##### Extracted entries #####

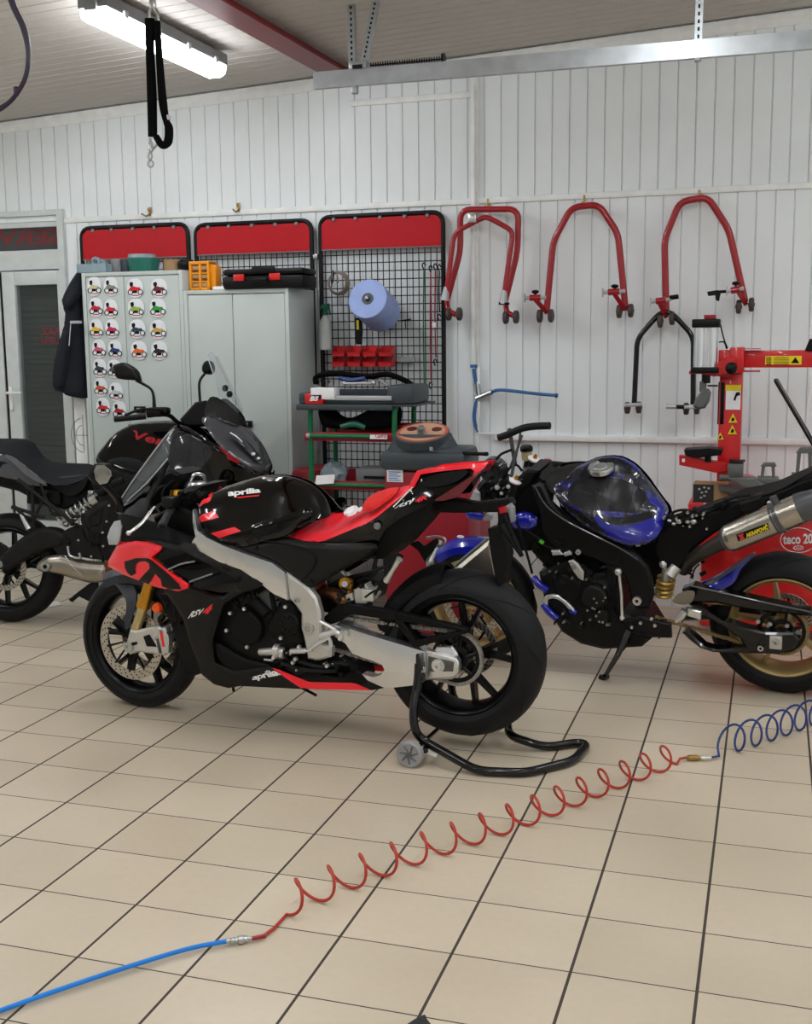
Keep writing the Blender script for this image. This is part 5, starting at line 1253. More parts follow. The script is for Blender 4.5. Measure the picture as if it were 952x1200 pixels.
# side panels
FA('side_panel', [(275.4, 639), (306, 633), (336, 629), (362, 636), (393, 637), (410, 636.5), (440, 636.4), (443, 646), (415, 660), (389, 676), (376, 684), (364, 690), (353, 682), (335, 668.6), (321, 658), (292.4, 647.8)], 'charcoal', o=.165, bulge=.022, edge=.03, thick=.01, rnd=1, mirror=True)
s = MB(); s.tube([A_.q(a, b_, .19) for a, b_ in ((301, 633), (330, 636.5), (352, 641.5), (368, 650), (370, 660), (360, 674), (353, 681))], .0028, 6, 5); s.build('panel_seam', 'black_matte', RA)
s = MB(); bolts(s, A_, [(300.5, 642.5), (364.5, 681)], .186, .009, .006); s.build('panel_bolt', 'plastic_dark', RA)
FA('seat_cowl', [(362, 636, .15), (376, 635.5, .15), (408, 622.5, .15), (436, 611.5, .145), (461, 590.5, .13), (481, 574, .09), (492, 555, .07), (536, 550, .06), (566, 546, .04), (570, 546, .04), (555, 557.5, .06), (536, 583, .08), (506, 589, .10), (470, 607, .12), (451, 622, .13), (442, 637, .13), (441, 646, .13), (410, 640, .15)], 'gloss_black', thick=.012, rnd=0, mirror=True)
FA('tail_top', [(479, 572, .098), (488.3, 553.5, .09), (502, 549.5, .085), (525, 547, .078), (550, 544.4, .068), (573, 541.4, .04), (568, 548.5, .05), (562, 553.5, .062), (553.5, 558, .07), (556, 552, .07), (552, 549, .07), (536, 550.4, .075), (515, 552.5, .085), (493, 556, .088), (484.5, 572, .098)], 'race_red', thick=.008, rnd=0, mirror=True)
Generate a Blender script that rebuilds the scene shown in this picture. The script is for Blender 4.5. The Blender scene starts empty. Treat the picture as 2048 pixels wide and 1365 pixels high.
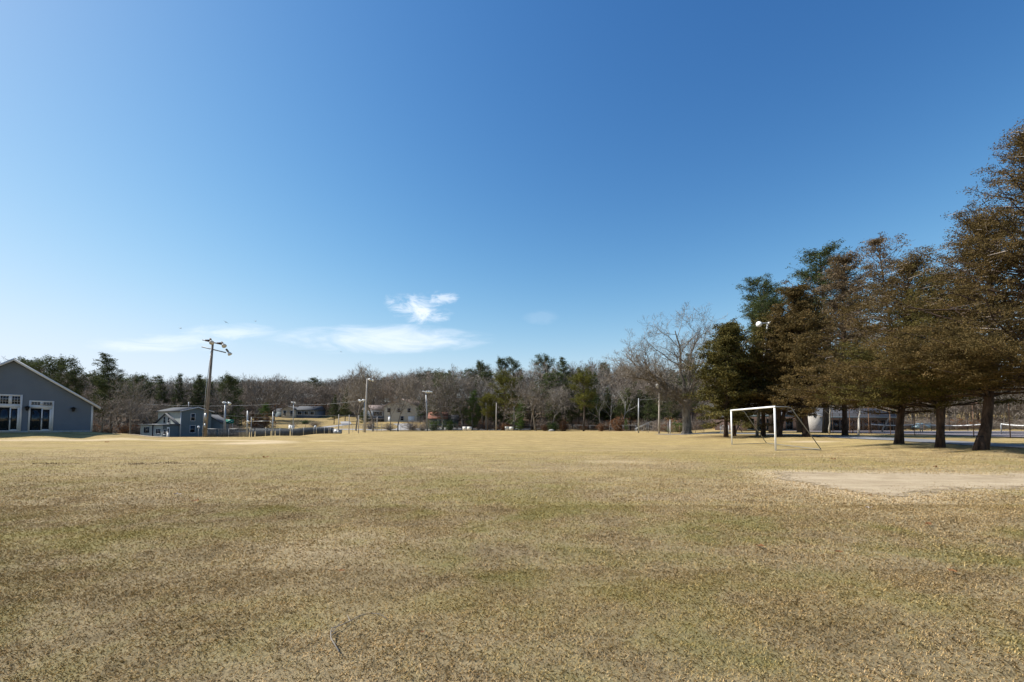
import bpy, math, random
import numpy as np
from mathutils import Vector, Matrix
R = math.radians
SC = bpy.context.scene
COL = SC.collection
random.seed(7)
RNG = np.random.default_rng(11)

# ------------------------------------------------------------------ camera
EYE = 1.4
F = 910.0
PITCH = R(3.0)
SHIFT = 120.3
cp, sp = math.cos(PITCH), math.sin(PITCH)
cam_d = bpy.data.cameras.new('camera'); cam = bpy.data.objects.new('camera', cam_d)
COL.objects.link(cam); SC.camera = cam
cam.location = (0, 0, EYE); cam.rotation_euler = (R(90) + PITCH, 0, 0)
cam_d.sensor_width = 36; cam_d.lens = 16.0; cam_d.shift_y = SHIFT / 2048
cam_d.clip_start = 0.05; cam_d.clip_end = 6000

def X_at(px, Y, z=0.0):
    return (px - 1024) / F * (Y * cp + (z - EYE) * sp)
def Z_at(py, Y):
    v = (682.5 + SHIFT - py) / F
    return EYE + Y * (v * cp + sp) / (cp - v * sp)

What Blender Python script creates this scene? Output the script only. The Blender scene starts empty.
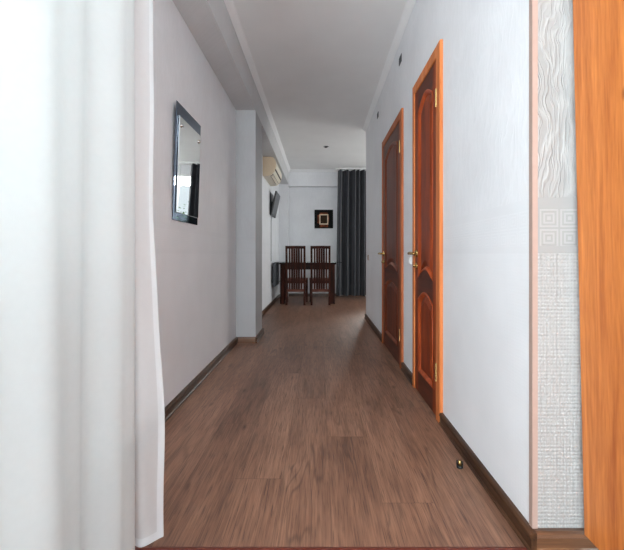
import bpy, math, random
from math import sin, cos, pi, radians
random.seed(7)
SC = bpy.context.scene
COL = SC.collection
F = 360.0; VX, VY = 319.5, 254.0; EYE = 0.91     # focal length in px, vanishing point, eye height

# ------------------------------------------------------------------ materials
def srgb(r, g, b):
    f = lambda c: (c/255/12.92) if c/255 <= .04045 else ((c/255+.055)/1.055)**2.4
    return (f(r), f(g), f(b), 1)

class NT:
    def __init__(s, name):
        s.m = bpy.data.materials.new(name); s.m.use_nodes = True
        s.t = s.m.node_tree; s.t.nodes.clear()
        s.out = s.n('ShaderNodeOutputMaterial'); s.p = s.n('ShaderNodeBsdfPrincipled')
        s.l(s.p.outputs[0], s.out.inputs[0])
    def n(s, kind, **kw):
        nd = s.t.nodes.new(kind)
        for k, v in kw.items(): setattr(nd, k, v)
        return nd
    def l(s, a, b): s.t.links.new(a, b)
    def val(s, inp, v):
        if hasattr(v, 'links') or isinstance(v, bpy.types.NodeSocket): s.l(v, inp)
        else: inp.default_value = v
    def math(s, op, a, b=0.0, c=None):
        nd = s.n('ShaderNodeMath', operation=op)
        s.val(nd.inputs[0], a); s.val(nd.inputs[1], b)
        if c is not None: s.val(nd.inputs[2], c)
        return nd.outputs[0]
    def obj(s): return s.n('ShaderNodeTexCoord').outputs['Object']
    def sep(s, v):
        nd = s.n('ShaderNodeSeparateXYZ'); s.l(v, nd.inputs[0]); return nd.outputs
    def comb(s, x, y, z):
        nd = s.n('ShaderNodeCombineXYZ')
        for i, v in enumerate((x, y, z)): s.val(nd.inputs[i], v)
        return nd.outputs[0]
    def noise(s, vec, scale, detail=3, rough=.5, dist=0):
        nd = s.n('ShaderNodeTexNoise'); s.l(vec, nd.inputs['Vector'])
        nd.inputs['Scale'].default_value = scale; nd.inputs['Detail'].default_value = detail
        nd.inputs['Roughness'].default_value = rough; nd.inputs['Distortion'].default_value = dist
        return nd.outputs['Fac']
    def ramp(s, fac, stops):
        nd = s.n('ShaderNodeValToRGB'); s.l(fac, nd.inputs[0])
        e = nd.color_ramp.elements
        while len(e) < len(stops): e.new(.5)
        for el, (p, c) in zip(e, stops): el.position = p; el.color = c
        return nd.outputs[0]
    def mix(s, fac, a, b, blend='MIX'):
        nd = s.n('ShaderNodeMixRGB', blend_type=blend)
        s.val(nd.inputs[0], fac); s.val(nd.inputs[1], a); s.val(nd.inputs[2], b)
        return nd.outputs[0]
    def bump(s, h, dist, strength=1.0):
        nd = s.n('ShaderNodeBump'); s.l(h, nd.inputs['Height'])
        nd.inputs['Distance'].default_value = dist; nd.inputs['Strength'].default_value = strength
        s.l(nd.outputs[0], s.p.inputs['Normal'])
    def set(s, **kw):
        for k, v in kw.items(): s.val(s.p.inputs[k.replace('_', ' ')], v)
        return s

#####

• Goal: Pull out each line of the listing that holds the string "starts".

• Task output:
Generate a Blender script that rebuilds the scene shown in this picture. The script is for Blender 4.5. The Blender scene starts empty. Treat the picture as 2048 pixels wide and 1365 pixels high.
What Blender Python script creates this scene? Output the script only. The Blender scene starts empty.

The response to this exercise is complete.